Quanto è importante per un musicista classico oggi sapersi promuovere e quali canali utilizza principalmente?
“La promozione per un musicista classico oggi è fondamentale specialmente sui social”.
Lei sarà ospite al Teatro di Marcello di Roma per una masterclass rivolta a chi studia il pianoforte a tutti i livelli: cosa si aspetta da tale esperienza e quali nozioni intende divulgare a chi si approccia allo strumento?

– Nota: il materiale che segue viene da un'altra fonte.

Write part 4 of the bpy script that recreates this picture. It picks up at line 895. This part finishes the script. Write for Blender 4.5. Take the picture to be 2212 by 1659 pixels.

“Quando ho iniziato ad insegnare al Conservatorio di Piacenza avevo 21 anni e ho avuto la fortuna di avere ‘tutti pulcini’ in classe che, per la maggior parte, partivano da 0 dalle basi. Io ne sapevo più sugli studi di Chopin che sui primi rudimenti dell’approccio alla tastiera. Il mio straordinario Maestro, da cui ho ereditato la passione e la conoscenza della didattica pianistica, ogni giorno al mattino riceveva una mia richiesta di aiuto per sapere come dovevo risolvere i vari problemi che i ‘giovani pulcini’ si trovavano ad affrontare. Molti anni dopo, verso il 2010, una vecchia allieva del mio Maestro mi chiede di organizzarle un concorso per amatori. Dal 1974/5 ero in giuria dei concorsi per i professionisti, ma nel corso degli anni e degli incontri con altri musicisti ho saputo dell’esistenza di concorsi per amatori in tutto il mondo. Così ho inventato il ‘Piano Lover Inter Competition’ diviso in categorie al contrario di competizioni professionali: dai 40 ai 49, dai 50 ai 59 e dai 60 ai 69 e finalmente dai 70 anni in su. Per me, avere a che fare con il pianista ‘novizio’ che, dopo aver lasciato lo studio tradizionale di conservatorio e costretto ad abbandonare per laurearsi e dedicarsi ad un lavoro, decide di riprendere gli studi dello strumento a 70 anni con problemi di artrosi o altro, è molto stimolante. Per me ogni persona che si dedica allo studio del pianoforte è un santo e come tale va rispettato ed aiutato con pazienza e passione. Per questo intendo rendere questa masterclass irripetibile: desidero donare le mie competenze affinché studenti e studentesse le apprendano al meglio e le applichino in futuro al fine di trasformare e raffinare le loro carriere”.
Infine, quali sono i suoi progetti futuri e quali sono le sue aspirazioni come musicista e insegnante?
“Il primo progetto che devo realizzare entro quest’anno, ormai sono 50 anni di carriera didattica, è la pubblicazione di un volume su un argomento per me fondamentale per lo studio del pianoforte, nel desiderio di aiutare lo studente di pianoforte a capire ciò che legge, come ogni altro strumentista (archi , fiati ecc). E la mia aspirazione principale è quella di vedere che i pianisti possano finalmente essere più precisi nella lettura di uno spartito. In 50 anni ho dovuto ripetere gli stessi concetti imparati da ragazzo migliaia di volte, addirittura dovendo ripeterli allo stesso allievo cui li avevo spiegati nelle lezioni precedenti”.
Filippo Novalis
È stato affascinante indagare le esperienze del M° Balzani rappresentante dell’Italia in prestigiosi concorsi internazionali come approfondire le sue considerazioni sulle differenze tra il pubblico della musica classica in Italia e all’estero.
Lo ringraziamo per la sua disponibilità e per aver condiviso la sua passione per la musica.
FRANCESCO ARDIZIO
Ottobre 21, 2023 @ 3:22 am
Un grandissimo pianista- Ho avuto la fortuna di poterlo ascoltare nel Teatro Metropolitan di Boscotrecase negli anni 80 ed anche a Torre Annunziata nella Chiesa Evangelica Luterana. Semplicemente straordinario e raffinato.